A Photo Teacher |

Fotografías Diarias | Everyday Photographs

Posted in USD-Guad | ART 353V by Paul Turounet on May 15, 2010

© William Eggleston, from William Eggleston’s Guide; Joel Sternfeld, from On This Site; Todd Hido, from House HuntingNan Goldin, from The Ballad of Sexual Dependency; Christian Patterson, from Sound Effects (clockwise from left to right)


As proposed by John Szarkowski, “for the photographer who demanded formal rigor from his pictures, color was an enormous complication of a problem already cruelly difficult…after a period of frustrating experimentation, decided that since black and white had been good enough for David Octavius Hill, Brady and Stieglitz, it was good enough for them.”  Over the last three decades or so, art has become increasingly photographic, particularly with the use of color materials.  Previously, the self-conscious art photography had focused on the mechanism of the camera to the photographer’s own ‘poetics of seeing,’ and the formal qualities of aesthetics with the use of monochromatic materials.

In 1976, William Eggleston’s exhibition at the Museum of Modern Art in New York marked the first occasion for the museum to display color photographs as an art.  Seventy-five images were selected from a group of 375 taken around Eggleston’s home in Memphis.  While his work shared with conceptual art a focus on the everyday, Eggleston’s images showed an affection for image making that was out of step with both the critical climate of the time and the traditions of monochrome art photography.
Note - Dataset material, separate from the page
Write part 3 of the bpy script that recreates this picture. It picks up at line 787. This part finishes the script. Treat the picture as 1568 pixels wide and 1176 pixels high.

While utilizing the popular culture strategies of commonplace everyday experience and the domestic that one would be familiar with in the family album, Eggleston’s photographs proposed a ‘fiction’ of experience.  These were pictures that one might see in any family album, but rather, he had taken this private experience and made it public.

During this time other photographers explored the vernacular scene, including Stephen Shore (American Surfaces and Uncommon Places), who at the age of 14 had already sold some of his color prints to the Metropolitan Museum of Art in New York.  Like Eggleston, Shore was also interested in the American vernacular scene, but exploring a public space as opposed to Eggleston’s seemingly private experience.  Initially utilizing a point and shoot camera and then an 8 x 10 camera with color negative film, Shore traveled across the United States photographing urban and rural moments, shopping malls, places where he stayed and ate as well as people he would meet along the way.

In considering color, “not as a separate issue to be solved in isolation,” it might be suggested you develop your visual vocabulary with a “more natural and ambitious spirit where blue and the sky are one thing.”  Consider color not only as a means of description that further contributes and articulates photographic meaning, but also how light, and more specifically, the color of light suggests psychological and emotive possibilities.



Shoot color photographic images (analog | color negative or transparency and/or digital | RAW and/or on the highest quality resolution setting on a variety of white balance settings) to reveal your interpretation of the vernacular scene and where you live.  In contemplating and experiencing the vernacular scene and where you live, such conceptual possibilities could include the vernacular private experience as if we’re secretly looking at a visual diary of one’s private revelations, the public vernacular of the everyday experience and/or within the metaphorical context of a conceptual space and place where you live to photograph.

Give particular attention to utilizing the camera and an understanding of the following:

  • Color as Description
  • Color of Light



For the critique (see Calendar for Due Date) and evaluation, please complete the following:

Minimum of 6 Digital Kiosk Machine Prints (6″ x 8″ or 8″ x 10″ in scale) reflecting your interpretation of each of the following lighting conditions.  On the back of each print, write-down the type of lighting condition.

  • minimum of 2 (two) critique prints reflecting your interpretation of Daylight | Natural Lighting
  • minimum of 2 (two) critique prints reflecting your interpretation of Incandescent | Tungsten | Fluorescent Lighting
  • minimum of 2 (two) critique prints reflecting your interpretation of Mixed Lighting (combination of Daylight, Incandescent, Tungsten, and/or Fluorescent Lighting) | Night Lighting | Flash

Turn-in the critique prints along with the remaining prints made in a manila envelope for evaluation and feedback.